DALLAS—A harsh winter in many regions of the US couldn't put the freeze on multifamily rent growth during the first quarter, according to reports from locally based Axiometrics and Phoenix-based Yardi. Axiometrics says annual effective rent growth nationally reached 5.0% or better for February and March, the first such two-month streak since the summer of 2011. For April, rents grew 4.3% year-over-year across the 84 markets tracked by Yardi, led by San Francisco, Portland, Denver and Seattle.
Over the past six months, rents have risen 0.7% nationally, says Yardi, citing a harsh winter that may have delayed some from moving into apartments and put a damper on rent growth in cold-weather climates. On a six-month moving average basis, rents increased by 4.4%, which compares favorably to 2.8% for the year-earlier period.

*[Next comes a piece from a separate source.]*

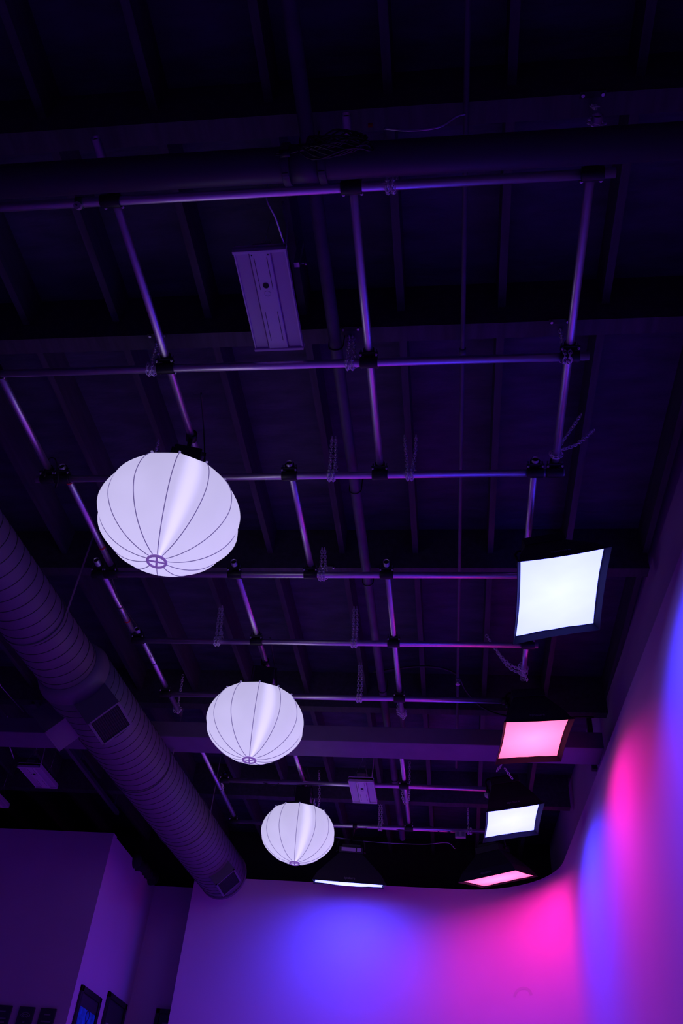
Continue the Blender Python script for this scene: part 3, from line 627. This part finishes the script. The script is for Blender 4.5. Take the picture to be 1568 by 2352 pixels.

Evidence of the winter's effects on the sector, as well as signs that these fefects are diminishing, appears in Axiometrics figures. The firm notes that following a five-month streak of decreases, the national occupancy rate for March was 94.9%. That's a 21-basis point increase from February's 94.7% and 36 bps above March 2014's 94.6%.
“Now that the winter weather has subsided, people have started moving into new apartments,” says Stephanie McCleskey, VP of research at Axiometrics. “And, again, lots of jobs were created in January and February, so the newly hired were able to move away from their parents' homes or decouple from a roommate.”
She adds that rent growth in March reflected “the strong job gains of January and February. Looking forward, we will be interested to see if the poor March jobs report affects the apartment market in the second quarter.”
Within the major markets surveyed by the Yardi Matrix monthly survey, job growth remains robust. In 23 of the 31 metros surveyed, the six-month moving average job growth exceeded the rate of multifamily completions as a percentage of supply over the 12 months that ended in April. The upshot, Yardi says, is that demand is expected to remain strong, which should produce solid absorption in most markets despite the rate of growth in supply.
San Francisco, Seattle and Denver are among the markets in which supply growth equals or exceeds the rate of job growth. However, Yardi says, pent-up demand and in-migration is good enough that none of these markets should have any problem filling new units. Markets in which job growth is far in excess of supply growth include: Atlanta, Inland Empire, Las Vegas and Sacramento. At the other end of the spectrum are Washington, DC, the Research Triangle in North Carolina and Chicago.
Across the US, apartment REITs posted especially strong metrics during March, says Axiometrics. The 12 publicly traded multifamily trusts recorded combined average effective rent growth of 6.1%, some 108 bps above the overall national figure. The average monthly rent at REIT properties nationwide was $1,681, some $494 higher than the overall average.
“The REITs perform well because their properties tend to be located in the strongest markets, they are well managed and many of the properties are Class A or B+,” says McCleskey. “Investors and managers would be wise to emulate their strategies when possible.”